──────── Exercise data

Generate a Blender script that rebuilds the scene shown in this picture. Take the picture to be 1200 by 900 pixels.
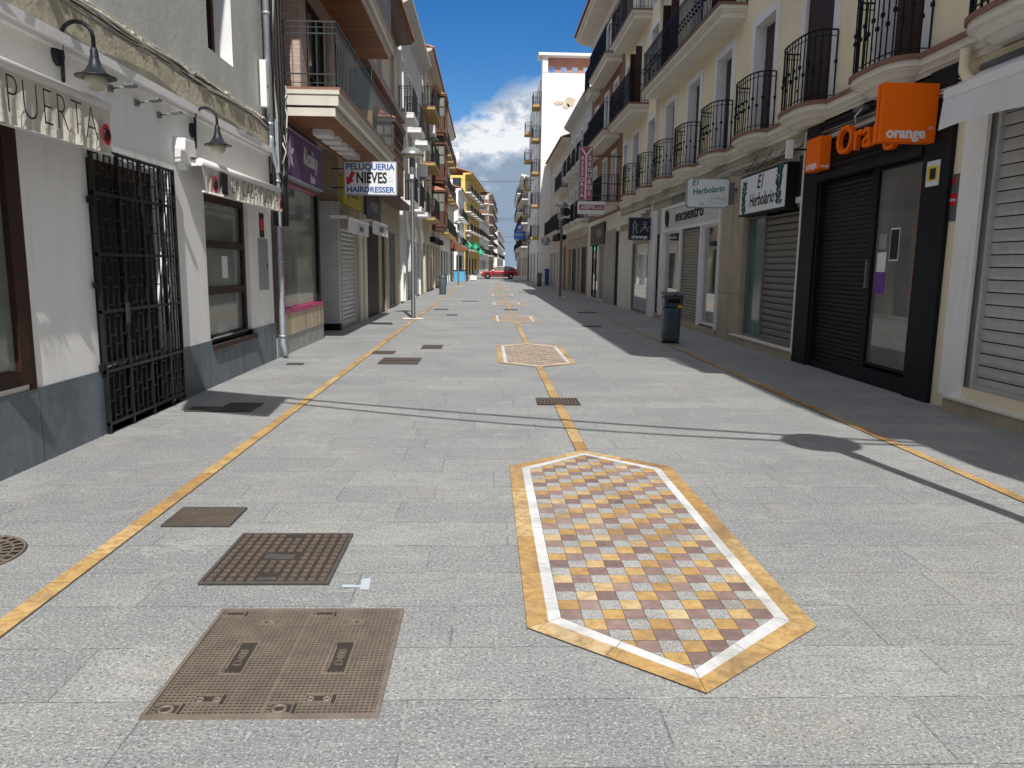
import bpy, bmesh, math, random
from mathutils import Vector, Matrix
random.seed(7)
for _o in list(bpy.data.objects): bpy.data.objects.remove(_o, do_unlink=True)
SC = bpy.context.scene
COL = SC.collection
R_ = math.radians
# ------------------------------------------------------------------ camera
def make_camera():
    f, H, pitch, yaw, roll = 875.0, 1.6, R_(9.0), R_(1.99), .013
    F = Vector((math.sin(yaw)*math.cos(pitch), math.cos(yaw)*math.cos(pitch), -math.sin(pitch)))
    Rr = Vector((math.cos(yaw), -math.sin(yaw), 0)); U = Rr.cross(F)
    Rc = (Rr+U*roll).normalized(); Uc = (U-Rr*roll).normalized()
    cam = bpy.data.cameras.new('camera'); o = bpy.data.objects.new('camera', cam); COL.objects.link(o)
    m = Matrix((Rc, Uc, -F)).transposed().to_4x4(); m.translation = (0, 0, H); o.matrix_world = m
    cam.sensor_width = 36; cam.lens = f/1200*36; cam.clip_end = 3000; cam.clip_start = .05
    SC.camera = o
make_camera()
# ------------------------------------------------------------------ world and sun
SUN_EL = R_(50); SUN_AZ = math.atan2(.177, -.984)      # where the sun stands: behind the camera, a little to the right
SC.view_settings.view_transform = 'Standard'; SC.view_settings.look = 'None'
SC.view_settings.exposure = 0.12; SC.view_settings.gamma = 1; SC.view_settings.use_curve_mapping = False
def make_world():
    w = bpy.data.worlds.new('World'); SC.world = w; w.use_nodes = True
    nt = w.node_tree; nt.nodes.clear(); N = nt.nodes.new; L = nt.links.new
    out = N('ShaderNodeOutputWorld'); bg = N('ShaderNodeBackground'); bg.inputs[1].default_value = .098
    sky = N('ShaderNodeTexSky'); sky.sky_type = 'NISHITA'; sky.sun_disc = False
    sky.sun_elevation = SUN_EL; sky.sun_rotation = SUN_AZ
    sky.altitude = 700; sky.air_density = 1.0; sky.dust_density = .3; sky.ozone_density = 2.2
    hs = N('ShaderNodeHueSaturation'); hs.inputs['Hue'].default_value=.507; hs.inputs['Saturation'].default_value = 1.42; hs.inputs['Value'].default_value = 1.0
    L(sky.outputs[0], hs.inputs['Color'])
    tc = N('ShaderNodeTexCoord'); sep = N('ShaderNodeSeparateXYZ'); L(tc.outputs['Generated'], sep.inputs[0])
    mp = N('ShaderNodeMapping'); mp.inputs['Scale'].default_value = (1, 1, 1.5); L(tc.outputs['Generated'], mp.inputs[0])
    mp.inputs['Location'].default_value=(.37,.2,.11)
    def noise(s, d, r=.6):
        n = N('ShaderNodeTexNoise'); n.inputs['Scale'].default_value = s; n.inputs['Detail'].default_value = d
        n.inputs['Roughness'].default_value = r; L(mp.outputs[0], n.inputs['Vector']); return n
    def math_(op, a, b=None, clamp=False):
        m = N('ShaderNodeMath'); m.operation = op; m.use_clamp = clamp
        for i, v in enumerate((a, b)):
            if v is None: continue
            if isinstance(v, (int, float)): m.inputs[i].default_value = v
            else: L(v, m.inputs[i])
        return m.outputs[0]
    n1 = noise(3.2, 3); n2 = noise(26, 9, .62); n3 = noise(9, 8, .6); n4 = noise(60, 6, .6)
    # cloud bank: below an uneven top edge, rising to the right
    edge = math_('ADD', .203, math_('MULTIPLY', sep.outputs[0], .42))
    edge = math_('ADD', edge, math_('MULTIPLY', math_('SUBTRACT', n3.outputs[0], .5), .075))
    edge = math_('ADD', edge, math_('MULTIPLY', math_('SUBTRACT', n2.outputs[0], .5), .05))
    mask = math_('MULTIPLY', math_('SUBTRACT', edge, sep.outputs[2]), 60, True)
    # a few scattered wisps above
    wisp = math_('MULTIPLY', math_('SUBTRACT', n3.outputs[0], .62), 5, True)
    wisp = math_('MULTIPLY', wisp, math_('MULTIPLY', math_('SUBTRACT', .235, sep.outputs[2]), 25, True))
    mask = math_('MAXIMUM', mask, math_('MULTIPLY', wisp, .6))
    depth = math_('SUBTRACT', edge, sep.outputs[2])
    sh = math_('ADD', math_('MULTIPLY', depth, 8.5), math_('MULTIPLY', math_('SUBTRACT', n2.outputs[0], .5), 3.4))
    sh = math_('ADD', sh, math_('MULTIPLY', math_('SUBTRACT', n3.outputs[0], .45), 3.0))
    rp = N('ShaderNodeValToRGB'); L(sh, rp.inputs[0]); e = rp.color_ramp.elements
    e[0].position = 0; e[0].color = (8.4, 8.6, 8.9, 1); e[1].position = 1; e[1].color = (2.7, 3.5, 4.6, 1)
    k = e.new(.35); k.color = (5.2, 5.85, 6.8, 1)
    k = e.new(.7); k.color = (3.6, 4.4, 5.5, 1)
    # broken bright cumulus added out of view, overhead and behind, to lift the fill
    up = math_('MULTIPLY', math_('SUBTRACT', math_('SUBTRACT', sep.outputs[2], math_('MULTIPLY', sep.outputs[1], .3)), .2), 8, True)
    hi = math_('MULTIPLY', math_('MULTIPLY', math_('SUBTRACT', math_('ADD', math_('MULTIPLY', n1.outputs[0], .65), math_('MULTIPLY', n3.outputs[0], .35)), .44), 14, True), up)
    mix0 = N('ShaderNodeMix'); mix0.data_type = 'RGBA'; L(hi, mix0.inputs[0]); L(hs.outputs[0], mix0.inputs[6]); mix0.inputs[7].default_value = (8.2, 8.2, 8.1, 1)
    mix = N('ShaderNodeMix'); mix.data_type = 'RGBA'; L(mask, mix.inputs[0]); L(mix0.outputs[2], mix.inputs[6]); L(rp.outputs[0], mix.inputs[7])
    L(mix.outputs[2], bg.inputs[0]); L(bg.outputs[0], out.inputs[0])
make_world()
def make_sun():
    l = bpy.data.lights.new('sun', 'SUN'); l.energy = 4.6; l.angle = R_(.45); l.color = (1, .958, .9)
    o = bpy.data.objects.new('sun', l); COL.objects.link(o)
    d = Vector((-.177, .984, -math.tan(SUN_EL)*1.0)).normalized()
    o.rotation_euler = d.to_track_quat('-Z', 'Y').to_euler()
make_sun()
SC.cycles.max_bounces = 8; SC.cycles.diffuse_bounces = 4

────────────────
──────── Exercise data

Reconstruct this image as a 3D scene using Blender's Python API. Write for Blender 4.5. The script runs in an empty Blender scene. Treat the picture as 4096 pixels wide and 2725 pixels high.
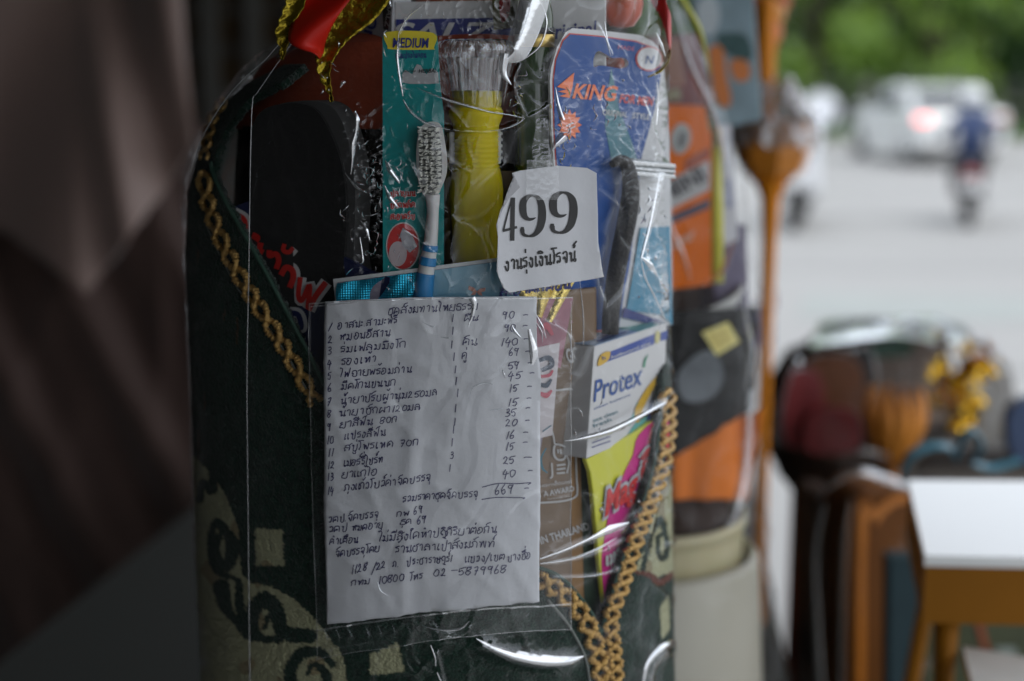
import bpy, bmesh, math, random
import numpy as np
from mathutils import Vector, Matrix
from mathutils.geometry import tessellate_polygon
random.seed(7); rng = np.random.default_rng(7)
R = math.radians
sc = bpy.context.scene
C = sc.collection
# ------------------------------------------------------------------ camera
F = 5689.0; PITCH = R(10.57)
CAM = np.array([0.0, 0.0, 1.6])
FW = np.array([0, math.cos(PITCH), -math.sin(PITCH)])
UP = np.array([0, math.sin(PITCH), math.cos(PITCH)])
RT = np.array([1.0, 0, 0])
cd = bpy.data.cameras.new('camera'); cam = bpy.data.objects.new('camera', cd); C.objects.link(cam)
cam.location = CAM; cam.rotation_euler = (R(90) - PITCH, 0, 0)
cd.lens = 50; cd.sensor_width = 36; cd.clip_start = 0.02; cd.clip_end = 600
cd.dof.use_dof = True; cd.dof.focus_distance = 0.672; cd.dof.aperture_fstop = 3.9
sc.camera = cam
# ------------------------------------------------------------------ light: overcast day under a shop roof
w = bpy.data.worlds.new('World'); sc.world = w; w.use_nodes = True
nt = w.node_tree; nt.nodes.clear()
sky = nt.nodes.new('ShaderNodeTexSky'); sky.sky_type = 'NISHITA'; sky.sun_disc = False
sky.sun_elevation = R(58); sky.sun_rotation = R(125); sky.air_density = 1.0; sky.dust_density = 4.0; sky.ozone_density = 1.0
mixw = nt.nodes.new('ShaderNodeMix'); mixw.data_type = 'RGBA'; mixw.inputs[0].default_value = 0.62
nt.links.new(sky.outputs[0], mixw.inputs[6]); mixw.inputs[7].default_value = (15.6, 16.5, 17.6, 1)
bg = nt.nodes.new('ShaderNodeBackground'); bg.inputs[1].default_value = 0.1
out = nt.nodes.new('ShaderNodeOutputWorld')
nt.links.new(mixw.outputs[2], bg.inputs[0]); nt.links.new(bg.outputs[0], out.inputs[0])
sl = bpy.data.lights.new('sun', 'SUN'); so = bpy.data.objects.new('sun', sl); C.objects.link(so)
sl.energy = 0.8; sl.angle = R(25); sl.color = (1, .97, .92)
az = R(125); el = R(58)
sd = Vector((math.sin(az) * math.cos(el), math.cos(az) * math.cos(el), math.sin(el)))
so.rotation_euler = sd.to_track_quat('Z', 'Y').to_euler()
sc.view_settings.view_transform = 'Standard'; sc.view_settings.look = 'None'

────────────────

Gather up the lines that contain the word "this".

Generate a Blender script that rebuilds the scene shown in this picture. Take the picture to be 1200 by 900 pixels.
Reconstruct this image as a 3D scene using Blender's Python API. Write for Blender 4.5. The script runs in an empty Blender scene. Treat the picture as 4096 pixels wide and 2725 pixels high.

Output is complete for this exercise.